Three more salads served at Abella Ballen’s Sephardic table include a carrot salad, a fennel with rose water salad and a pepper and olive oil salad. Rice is served as part of the main course. “Ashkenazi Seders do not include rice, but Sephardic Seders always do,” she said. “I like to serve a savory rice, saffron and almond dish.”

The dessert, which consists of fruits bursting with sweetness, remains the most wonderful part of the dinner for Abella Ballen. “I remember the fruits because our desserts are generally made with dates, figs, tangerines, apricots and quinces,” she said. “Often we take these fruits and add sugar, lemon zest, water and heat to crystallize them. We also eat almonds dipped in sugar syrup that are baked.”

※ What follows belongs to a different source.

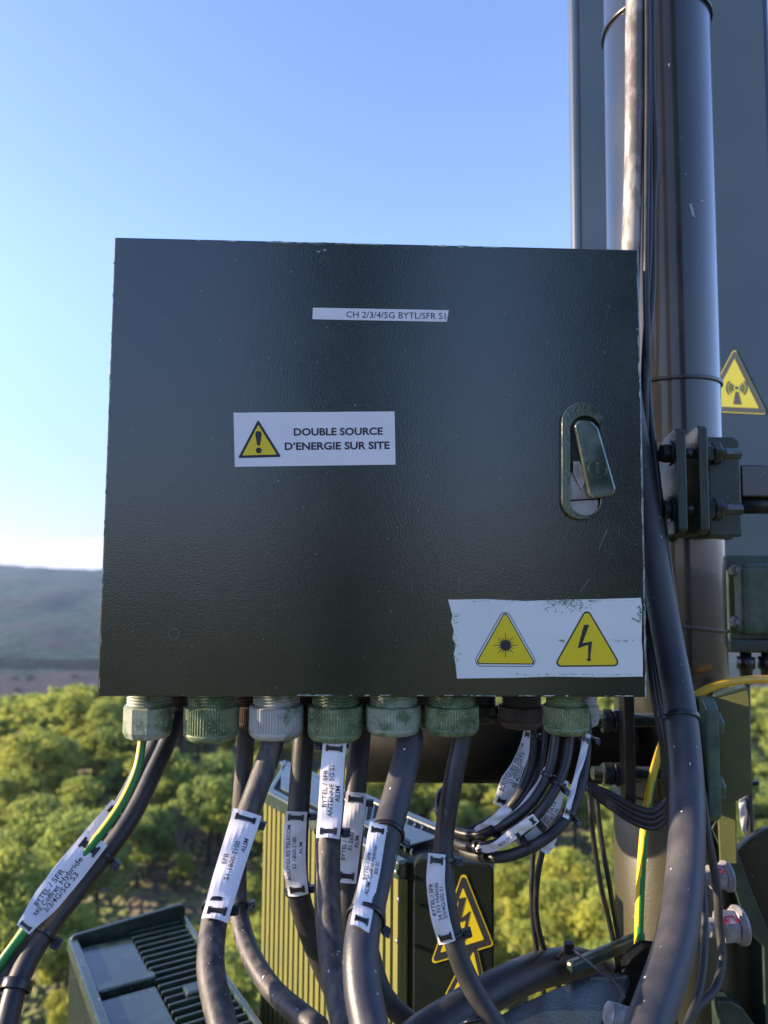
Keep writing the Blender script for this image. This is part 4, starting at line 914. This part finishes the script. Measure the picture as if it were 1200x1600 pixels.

Finally, “no Seder is complete without the traditional four cups of wine,” she said. These four cups serve as a reminder of redemption as told in Exodus.

But Abella Ballen’s favorite part of the Seder goes beyond the meal. It’s “when everyone discusses his or her personal meanings of enslavement and freedom.”

“Religious freedom is important to me,” she said. “Here, in the United States, you can simply say, ‘I am Jewish.’ In other places, you cannot do this. This is one of the many things that I am grateful for this Passover.”